On the last day of the year, the “X” chiefs threw a raisin wine party in 110, and by evening appell the world was sweetness and light. Canton and Bob Tuck charitably got on each side of a prominent tunneler and carried him on appell, his legs making walking movements about six inches above the snow. They held him up swaying, in the ranks but when Pieber came past counting, the tunneler swayed out of their grip and staggered to one side.
“Please stop moving,” said Pieber severely. “I cannot count you properly.”
“Tisn’ me moving,” said the tunneler, focusing desperately. “T’syou.”
There weren’t any more raisin wine brews after that. For two reasons.

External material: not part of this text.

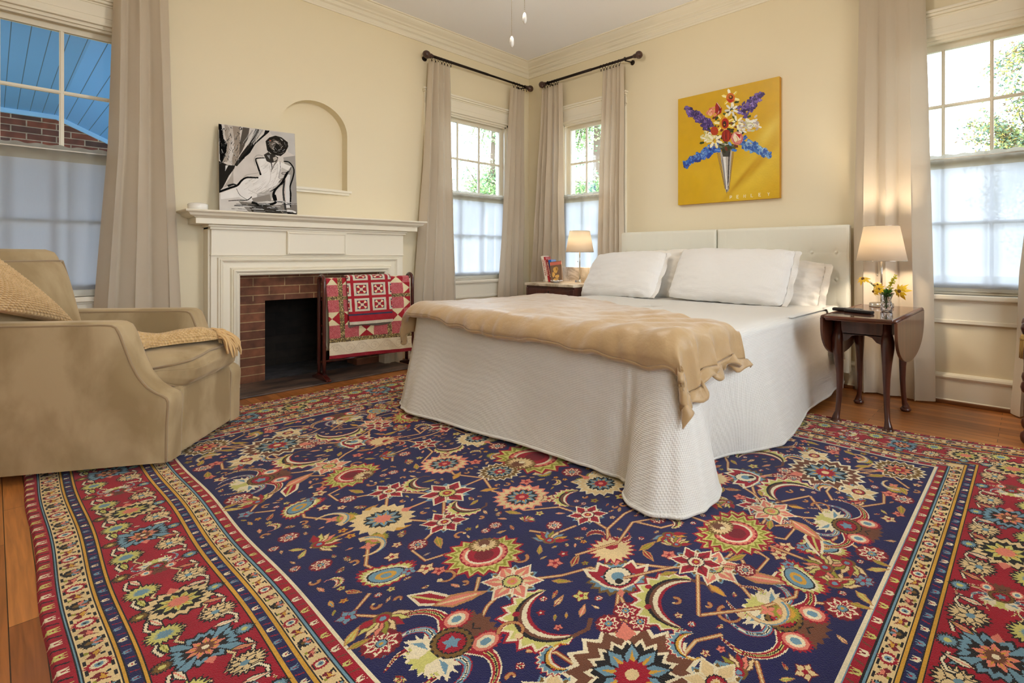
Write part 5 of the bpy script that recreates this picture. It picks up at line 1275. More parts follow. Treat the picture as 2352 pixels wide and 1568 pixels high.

A young squadron leader went to a hooch party in another block, and early in the morning, hours after lock-up, he felt so good he decided to slip out of the window and crawl back to his own block. He hadn’t gone far when the hundfuehrer’s dog caught him and was mauling his arm when the hundfuehrer himself walked up and emptied his pistol magazine at him. He was a rotten shot. Only one of the five bullets hit the man, low down in the stomach, and he lived, but hooch was banned after that.
The ban was hardly necessary. Freezing weather had brought sharper hunger and people wouldn’t spare a single raisin for a brew. The only vegetable from the Germans was sauerkraut. For weeks everything was sauerkraut, and the charm and novelty of sauerkraut are as fleeting as an English summer. A certain American summed it up when, for the tenth time in ten days, they handed him his sauerkraut ration.
“Jesus Christ,” he muttered disgustedly. “The same yesterday, the same today, and the same forever more.”